While the codes of Philly Fuckery require me to hate on him (since I am, in fact another Caucasian hip-hopper that views himself tougher), the fact that I’m not a rapper myself makes his style easier for me to digest than for a lot of my acquaintances, and I might be fan just yet. I haven’t heard enough to decide one way or the other though… The point of this post is not to praise or denounce the artist, but to acknowledge the power of packaging, and give credit to a true innovator when it’s due. Say what you will about young Roth, but I don’t think he initially intended to pursue the frat boy gimmick before a few recent press shoots and the “I Love College” track.
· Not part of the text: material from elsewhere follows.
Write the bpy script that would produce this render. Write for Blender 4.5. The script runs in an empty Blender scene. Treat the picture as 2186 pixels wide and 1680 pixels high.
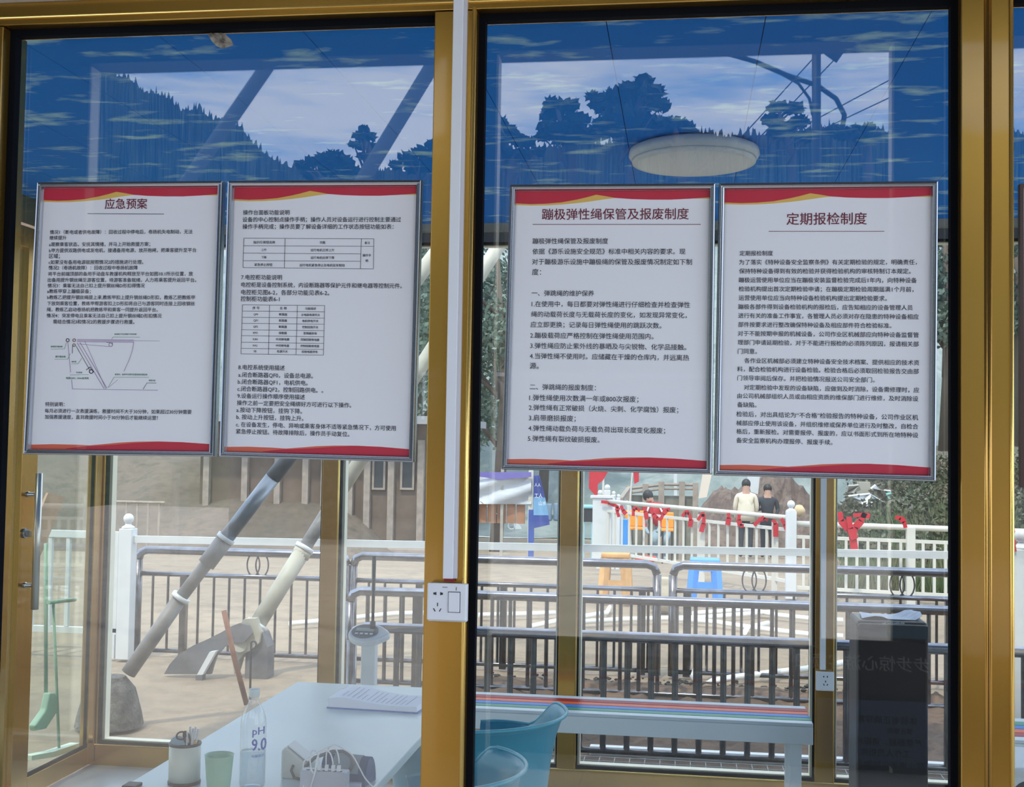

There is, however, a different individual that was all over this angle from the jump, starting five-plus years ago.

Enter Troy Walsh, daring proprietor of Burb Life Records, who hails from an even more fuck-random Pennsylvania town than Roth. While his MySpace page and “Happy Hour” video speak for themselves, note that it was all the way back in 2004 that he enlisted ‘now’ street DJ, Lt. Dan to release his promo mixtape, decorated with nothing besides images of golf greens and an old colonial-style logo. Yes, a new Asher track is banging for its creative sampling of a Weezer melody, but Troy rocks with an entire band every show… and even straps on the old axe himself, bitch. Then there are Mr. Unlikely’s credentials (some notables listed below), which despite some lost promise, overshadow the 22-year Roth’s rather vague rap sheet of pre-SRC dues paid and even out Walsh’s gaudier reliance on presentation.

Granted, there are some fairly distinct image discrepancies. Asher is more the upper class, frat-boy white dude, whereas Troy is more of a grungy, redneck scenester white dude. But the rap game isn’t ready for that degree of genre-splicing just yet, so there’s only room for one of them in the current industry niche of extra-white rapper. Right now, I’d be pretty disgruntled if I were Walsh, but the tides could easily turn with one failure to deliver a trend and an eager big label looking to capitalize on a new gimmick.

For now, they should settle this with a drinking contest. Congrats for affirming binge drinking as the new white stereotype.